If Tariffs Not Solution, How to Increase U.S. Jobs?

Investments in workforce training and infrastructure are two of the ways panelists say U.S. automotive jobs could be protected and increased.

TRAVERSE CITY, MI – Many believe the Trump Admin.’s tariffs will harm, rather than help, U.S. automotive jobs, as they will raise the cost of vehicles and their components.

But if tariffs aren’t a solution, what can be done to increase U.S. automotive employment?

That was the question to a panel on current international trade issues at Wednesday afternoon’s 2018 CAR Management Briefing Seminars here.

“I don’t think tariffs are a strategy in and of itself, but I think they create a space to have some conversations that were going nowhere.
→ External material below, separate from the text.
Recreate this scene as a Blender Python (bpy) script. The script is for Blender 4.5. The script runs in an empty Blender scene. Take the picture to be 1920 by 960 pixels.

One of those is with respect to overcapacity in commodities like steel,” says Scott Paul, president-Alliance for American Manufacturing.

Paul says he would like to see a “coalition of the willing” formed, “to really quarantine market-based economies from the effects of this overcapacity, which is generated from China and other countries.”

He also would like to see more investment in U.S. infrastructure and “way more” investment in public-private partnerships to bring innovation more quickly to the factory floor.

“The tariffs will have been wasted if we have none of these conversations,” Paul says.

Both he and Paul Ryan, a vice president at the Association for Global Automakers, agree more investment in workforce training also is crucial to protect and raise employment in the U.S. auto sector.

Says Ryan: “On the manufacturing side, we have jobs that frankly are going wanting – jobs we can’t fill because we don’t have enough people in the workforce with advanced manufacturing skills.”

Soumaya Keynes, U.S. economics editor at The Economist magazine, supports a rules-based trading system.

“A rules-based trading system can be a good thing,” she says. “If I were the President of the United States, I’d essentially be thinking how to set up a system where you’d have a level playing field. And then if there isn’t a level playing field, think about what that underlying problem is in the system and try and solve that more directly.”

She mentions subsidies in China as one of those underlying problems. The U.S. and Mexico have accused China of giving subsidies, illegal under World Trade Organization rules, to Chinese companies so they can raise their exports.

The WTO, of which the U.S. is a member, is a rules-based trading system, although the White House has argued it has not been effective in creating a level playing field.

AAM’s Paul notes, “There is a perpetual oversupply of steel in the global market.”

China has provided 75% of that oversupply, and its steel overcapacity is four to five times what the U.S. even makes in steel each year.

The Trump Admin. has placed 25% tariffs on imported steel and aluminum from China, as well as 25% tariffs on imported steel and aluminum from Europe, to protect U.S. steel manufacturers and spur investment in the sector domestically.

But some, such as the AGA’s Ryan, argue there are certain specialty steels the U.S. auto industry uses that are unavailable in the U.S. nor are expected to be, and thus tariffs on those products are unfair.